Deutschland nimmt im Europäischen Kulturerbejahr eine herausragende Stellung ein. So findet z.B. der Summit "Sharing Heritage – Sharing Values" im Juni in Berlin statt. Gibt es besondere Gründe, die zu dieser starken Initiative geführt haben?
Die Durchführung des Summit in Berlin ist auch eine gewisse Referenz in Reaktion auf das deutsche Engagement für das Europäische Kulturerbejahr 2018. Europa Nostra als zivilgesellschaftliche Organisation reagierte darauf als erstes und plante, die European Heritage Award Ceremony 2018 in Berlin durchzuführen. Daraus erwachsen ist ein riesiges Programm, an dem auch unser Schirmherr, der Herr Bundespräsident, und viele Kulturminister europäischer Staaten, EU-Repräsentanten und Chefs von Kulturerbe Einrichtungen aus Europa teilnehmen. Insbesondere ist aber natürlich auch eine breite und interessierte Öffentlichkeit angesprochen.

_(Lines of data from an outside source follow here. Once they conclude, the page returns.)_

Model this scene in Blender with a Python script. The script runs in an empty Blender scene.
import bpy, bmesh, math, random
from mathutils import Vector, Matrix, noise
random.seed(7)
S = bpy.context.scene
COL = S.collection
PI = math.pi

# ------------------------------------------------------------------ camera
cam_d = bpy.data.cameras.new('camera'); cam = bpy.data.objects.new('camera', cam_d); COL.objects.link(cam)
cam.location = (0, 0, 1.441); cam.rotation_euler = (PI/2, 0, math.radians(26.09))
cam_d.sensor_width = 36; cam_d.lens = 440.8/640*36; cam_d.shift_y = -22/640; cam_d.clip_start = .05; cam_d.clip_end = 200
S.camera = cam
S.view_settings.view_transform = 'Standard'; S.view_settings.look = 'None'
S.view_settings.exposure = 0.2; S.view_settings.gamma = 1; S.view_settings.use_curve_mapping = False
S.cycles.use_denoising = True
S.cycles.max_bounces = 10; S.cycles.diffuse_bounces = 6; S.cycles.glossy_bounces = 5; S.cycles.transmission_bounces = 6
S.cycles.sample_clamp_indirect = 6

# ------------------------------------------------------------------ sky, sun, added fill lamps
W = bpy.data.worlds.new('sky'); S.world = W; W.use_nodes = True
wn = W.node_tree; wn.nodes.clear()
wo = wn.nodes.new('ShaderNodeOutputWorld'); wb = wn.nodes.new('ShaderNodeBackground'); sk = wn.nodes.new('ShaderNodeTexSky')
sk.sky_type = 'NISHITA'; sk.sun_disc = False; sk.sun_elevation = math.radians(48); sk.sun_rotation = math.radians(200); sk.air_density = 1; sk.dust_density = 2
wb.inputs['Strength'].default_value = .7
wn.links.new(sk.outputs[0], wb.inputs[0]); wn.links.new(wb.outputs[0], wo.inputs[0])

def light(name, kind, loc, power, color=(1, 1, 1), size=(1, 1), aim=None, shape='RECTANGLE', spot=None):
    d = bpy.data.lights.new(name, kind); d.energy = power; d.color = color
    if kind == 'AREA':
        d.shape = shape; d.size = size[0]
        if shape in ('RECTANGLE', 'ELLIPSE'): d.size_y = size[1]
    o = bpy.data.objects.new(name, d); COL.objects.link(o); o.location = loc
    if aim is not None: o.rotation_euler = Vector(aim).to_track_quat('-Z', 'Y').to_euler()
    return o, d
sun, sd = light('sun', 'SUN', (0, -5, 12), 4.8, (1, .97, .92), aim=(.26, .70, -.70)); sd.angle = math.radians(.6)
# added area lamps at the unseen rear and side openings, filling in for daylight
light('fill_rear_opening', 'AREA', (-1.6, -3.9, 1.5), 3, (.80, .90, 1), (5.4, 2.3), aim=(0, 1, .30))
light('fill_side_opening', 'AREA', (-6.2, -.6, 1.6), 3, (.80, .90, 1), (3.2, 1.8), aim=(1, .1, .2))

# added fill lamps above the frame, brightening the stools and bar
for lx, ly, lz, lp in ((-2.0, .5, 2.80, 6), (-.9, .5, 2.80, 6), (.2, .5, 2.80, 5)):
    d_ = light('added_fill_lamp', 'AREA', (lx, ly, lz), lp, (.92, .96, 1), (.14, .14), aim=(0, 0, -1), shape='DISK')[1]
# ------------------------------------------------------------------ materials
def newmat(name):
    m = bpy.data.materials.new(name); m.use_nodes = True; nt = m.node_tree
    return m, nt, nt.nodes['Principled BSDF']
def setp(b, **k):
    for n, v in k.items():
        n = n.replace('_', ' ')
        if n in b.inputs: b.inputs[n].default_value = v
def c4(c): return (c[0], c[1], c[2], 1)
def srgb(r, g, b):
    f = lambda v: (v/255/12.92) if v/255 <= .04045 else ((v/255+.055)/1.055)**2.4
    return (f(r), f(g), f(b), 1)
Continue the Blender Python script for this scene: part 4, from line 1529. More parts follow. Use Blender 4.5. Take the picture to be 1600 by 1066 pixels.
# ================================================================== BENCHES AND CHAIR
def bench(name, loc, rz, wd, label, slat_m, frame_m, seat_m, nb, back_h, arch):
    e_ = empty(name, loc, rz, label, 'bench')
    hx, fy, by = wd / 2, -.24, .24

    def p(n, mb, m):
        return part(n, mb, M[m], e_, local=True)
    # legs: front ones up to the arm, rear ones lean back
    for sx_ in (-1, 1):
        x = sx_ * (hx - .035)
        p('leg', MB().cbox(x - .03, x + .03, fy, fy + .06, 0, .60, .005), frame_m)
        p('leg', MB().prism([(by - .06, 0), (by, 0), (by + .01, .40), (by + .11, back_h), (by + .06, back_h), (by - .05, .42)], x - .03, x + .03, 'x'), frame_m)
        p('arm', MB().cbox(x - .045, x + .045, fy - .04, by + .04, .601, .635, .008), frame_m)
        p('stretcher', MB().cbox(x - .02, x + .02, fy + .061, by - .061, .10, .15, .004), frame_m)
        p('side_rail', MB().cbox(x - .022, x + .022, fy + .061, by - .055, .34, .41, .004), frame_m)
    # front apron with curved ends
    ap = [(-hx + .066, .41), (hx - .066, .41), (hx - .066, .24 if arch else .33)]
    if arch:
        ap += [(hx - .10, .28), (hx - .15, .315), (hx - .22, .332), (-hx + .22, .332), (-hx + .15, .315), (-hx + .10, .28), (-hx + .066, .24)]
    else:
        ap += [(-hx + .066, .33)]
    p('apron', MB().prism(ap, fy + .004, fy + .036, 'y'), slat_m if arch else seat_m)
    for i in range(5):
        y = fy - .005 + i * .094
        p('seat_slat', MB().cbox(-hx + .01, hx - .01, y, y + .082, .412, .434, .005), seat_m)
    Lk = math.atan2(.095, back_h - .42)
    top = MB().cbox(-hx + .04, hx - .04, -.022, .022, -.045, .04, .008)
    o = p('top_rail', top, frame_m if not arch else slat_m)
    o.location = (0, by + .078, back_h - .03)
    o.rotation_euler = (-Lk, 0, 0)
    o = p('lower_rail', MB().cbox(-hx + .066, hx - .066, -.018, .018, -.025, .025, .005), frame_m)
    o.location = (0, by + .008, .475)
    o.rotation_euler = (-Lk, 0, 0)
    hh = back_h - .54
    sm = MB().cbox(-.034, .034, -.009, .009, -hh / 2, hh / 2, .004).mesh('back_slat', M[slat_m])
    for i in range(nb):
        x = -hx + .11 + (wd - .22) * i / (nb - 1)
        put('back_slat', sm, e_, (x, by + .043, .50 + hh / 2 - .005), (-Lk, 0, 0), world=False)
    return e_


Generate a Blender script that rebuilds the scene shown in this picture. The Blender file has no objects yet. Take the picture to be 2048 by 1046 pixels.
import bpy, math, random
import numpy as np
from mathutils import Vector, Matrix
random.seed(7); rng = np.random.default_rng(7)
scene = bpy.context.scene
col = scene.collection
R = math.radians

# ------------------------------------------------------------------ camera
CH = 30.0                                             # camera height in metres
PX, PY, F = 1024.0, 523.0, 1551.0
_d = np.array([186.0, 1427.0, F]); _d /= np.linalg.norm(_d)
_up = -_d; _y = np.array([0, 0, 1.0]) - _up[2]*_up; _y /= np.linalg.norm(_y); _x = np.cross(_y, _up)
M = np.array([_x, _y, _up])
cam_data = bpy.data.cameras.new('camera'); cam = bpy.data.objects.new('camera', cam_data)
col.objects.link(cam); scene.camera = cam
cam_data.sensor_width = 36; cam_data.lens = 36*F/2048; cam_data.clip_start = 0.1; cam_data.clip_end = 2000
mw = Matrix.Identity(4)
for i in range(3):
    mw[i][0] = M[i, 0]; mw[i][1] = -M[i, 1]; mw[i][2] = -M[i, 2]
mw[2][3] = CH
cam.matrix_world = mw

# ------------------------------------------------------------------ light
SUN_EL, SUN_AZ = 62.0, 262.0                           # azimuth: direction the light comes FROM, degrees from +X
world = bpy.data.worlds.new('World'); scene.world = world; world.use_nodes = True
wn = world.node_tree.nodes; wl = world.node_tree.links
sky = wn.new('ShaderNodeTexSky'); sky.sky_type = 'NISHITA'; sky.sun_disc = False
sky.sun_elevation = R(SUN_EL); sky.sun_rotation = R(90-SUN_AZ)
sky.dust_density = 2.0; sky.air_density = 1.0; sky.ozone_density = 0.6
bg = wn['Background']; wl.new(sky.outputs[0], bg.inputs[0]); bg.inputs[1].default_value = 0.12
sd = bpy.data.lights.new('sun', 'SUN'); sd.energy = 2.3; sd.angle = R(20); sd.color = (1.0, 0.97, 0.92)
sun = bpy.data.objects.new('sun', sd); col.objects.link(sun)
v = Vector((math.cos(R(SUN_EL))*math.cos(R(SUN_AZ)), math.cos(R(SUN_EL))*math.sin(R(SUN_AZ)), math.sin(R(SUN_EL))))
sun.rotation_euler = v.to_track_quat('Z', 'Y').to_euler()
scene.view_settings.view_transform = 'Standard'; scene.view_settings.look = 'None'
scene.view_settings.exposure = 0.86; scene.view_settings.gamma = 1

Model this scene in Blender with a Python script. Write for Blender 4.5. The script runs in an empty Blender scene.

Warum sind aus Ihrer Perspektive der Erhalt von Originalen und die Überlieferungssicherung des schriftlichen Kulturerbes für eine gemeinsame europäische Zukunft unabdingbar?
Das authentische Objekt, ob Archivalie oder Baudenkmal, Sammlungsstück oder archäologische Stätte, besitzt Zeugniswert für uns und unsere Nachkommen. Diese zu erhalten, zu pflegen und zu vermitteln, ist existentiell, um zu erkennen, woher wir kommen, was uns bis heute geleitet hat, was uns auch über heutige Grenzen hinweg verbindet. Alle diese Objekte sprechen zu uns, sie tragen Informationen und Botschaften in sich, die letztlich wesentlich dazu beitragen, unser Handeln heute und morgen verantwortungsvoll zu gestalten.